Copy the data precisely, character for character, and leave out every picture.

** START Dataset content **

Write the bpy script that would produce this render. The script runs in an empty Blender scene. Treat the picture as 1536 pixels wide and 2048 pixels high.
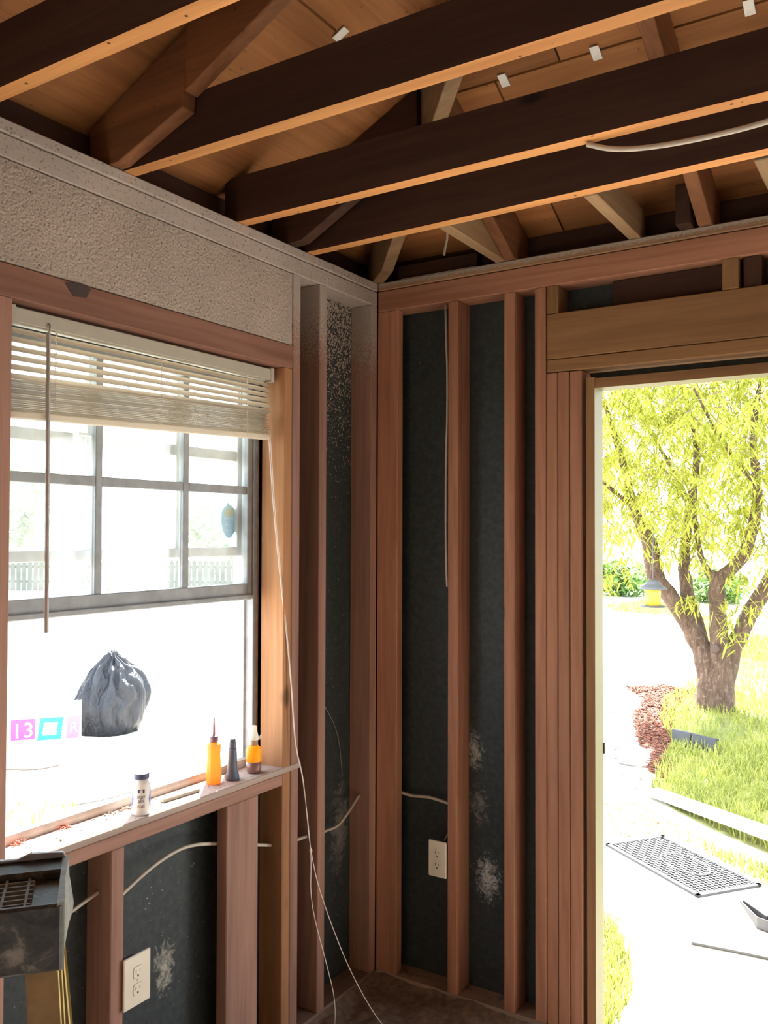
import bpy, bmesh, math, random
from mathutils import Vector, Matrix, noise

random.seed(7)
SC = bpy.context.scene
COL = SC.collection

# ------------------------------------------------------------------ camera
cam_d = bpy.data.cameras.new('camera')
cam = bpy.data.objects.new('camera', cam_d)
COL.objects.link(cam)
F_PX = 1757.63
cam_d.sensor_fit = 'VERTICAL'
cam_d.sensor_height = 36.0
cam_d.lens = F_PX / 2048.0 * 36.0
cam_d.clip_start = 0.05
cam_d.clip_end = 300
yaw, pitch, roll = 0.5648, 0.0227, 0.0032
fw = Vector((-math.sin(yaw) * math.cos(pitch), math.cos(yaw) * math.cos(pitch), math.sin(pitch)))
rt = Vector((math.cos(yaw), math.sin(yaw), 0))
up = rt.cross(fw)
r2 = math.cos(roll) * rt + math.sin(roll) * up
u2 = -math.sin(roll) * rt + math.cos(roll) * up
M = Matrix.Identity(4)
for i in range(3):
    M[i][0], M[i][1], M[i][2] = r2[i], u2[i], -fw[i]
M[0][3], M[1][3], M[2][3] = 1.7059, -2.6437, 1.5466
cam.matrix_world = M
SC.camera = cam

# ------------------------------------------------------------------ sky, sun, exposure
W = bpy.data.worlds.new('sky')
SC.world = W
W.use_nodes = True
bg = W.node_tree.nodes['Background']
bg.inputs[0].default_value = (0.80, 0.90, 1.0, 1)
bg.inputs[1].default_value = 1.0
sun_d = bpy.data.lights.new('sun', 'SUN')
sun_d.energy = 5.2
sun_d.angle = math.radians(0.6)
sun_d.color = (1.0, 0.94, 0.84)
sun = bpy.data.objects.new('sun', sun_d)
COL.objects.link(sun)
sun.rotation_euler = Vector((0.42, -0.60, -0.68)).to_track_quat('-Z', 'Y').to_euler()
SC.view_settings.view_transform = 'Standard'
SC.view_settings.look = 'None'
SC.view_settings.gamma = 1.0
SC.view_settings.use_curve_mapping = False
SC.view_settings.exposure = 2.95
try:
    SC.cycles.max_bounces = 10
    SC.cycles.diffuse_bounces = 7
    SC.cycles.transparent_max_bounces = 24
    SC.cycles.sample_clamp_indirect = 8.0
except Exception:
    pass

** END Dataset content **

→ Output:
Write the bpy script that would produce this render. The script runs in an empty Blender scene. Treat the picture as 1536 pixels wide and 2048 pixels high.
import bpy, bmesh, math, random
from mathutils import Vector, Matrix, noise

random.seed(7)
SC = bpy.context.scene
COL = SC.collection

# ------------------------------------------------------------------ camera
cam_d = bpy.data.cameras.new('camera')
cam = bpy.data.objects.new('camera', cam_d)
COL.objects.link(cam)
F_PX = 1757.63
cam_d.sensor_fit = 'VERTICAL'
cam_d.sensor_height = 36.0
cam_d.lens = F_PX / 2048.0 * 36.0
cam_d.clip_start = 0.05
cam_d.clip_end = 300
yaw, pitch, roll = 0.5648, 0.0227, 0.0032
fw = Vector((-math.sin(yaw) * math.cos(pitch), math.cos(yaw) * math.cos(pitch), math.sin(pitch)))
rt = Vector((math.cos(yaw), math.sin(yaw), 0))
up = rt.cross(fw)
r2 = math.cos(roll) * rt + math.sin(roll) * up
u2 = -math.sin(roll) * rt + math.cos(roll) * up
M = Matrix.Identity(4)
for i in range(3):
    M[i][0], M[i][1], M[i][2] = r2[i], u2[i], -fw[i]
M[0][3], M[1][3], M[2][3] = 1.7059, -2.6437, 1.5466
cam.matrix_world = M
SC.camera = cam

# ------------------------------------------------------------------ sky, sun, exposure
W = bpy.data.worlds.new('sky')
SC.world = W
W.use_nodes = True
bg = W.node_tree.nodes['Background']
bg.inputs[0].default_value = (0.80, 0.90, 1.0, 1)
bg.inputs[1].default_value = 1.0
sun_d = bpy.data.lights.new('sun', 'SUN')
sun_d.energy = 5.2
sun_d.angle = math.radians(0.6)
sun_d.color = (1.0, 0.94, 0.84)
sun = bpy.data.objects.new('sun', sun_d)
COL.objects.link(sun)
sun.rotation_euler = Vector((0.42, -0.60, -0.68)).to_track_quat('-Z', 'Y').to_euler()
SC.view_settings.view_transform = 'Standard'
SC.view_settings.look = 'None'
SC.view_settings.gamma = 1.0
SC.view_settings.use_curve_mapping = False
SC.view_settings.exposure = 2.95
try:
    SC.cycles.max_bounces = 10
    SC.cycles.diffuse_bounces = 7
    SC.cycles.transparent_max_bounces = 24
    SC.cycles.sample_clamp_indirect = 8.0
except Exception:
    pass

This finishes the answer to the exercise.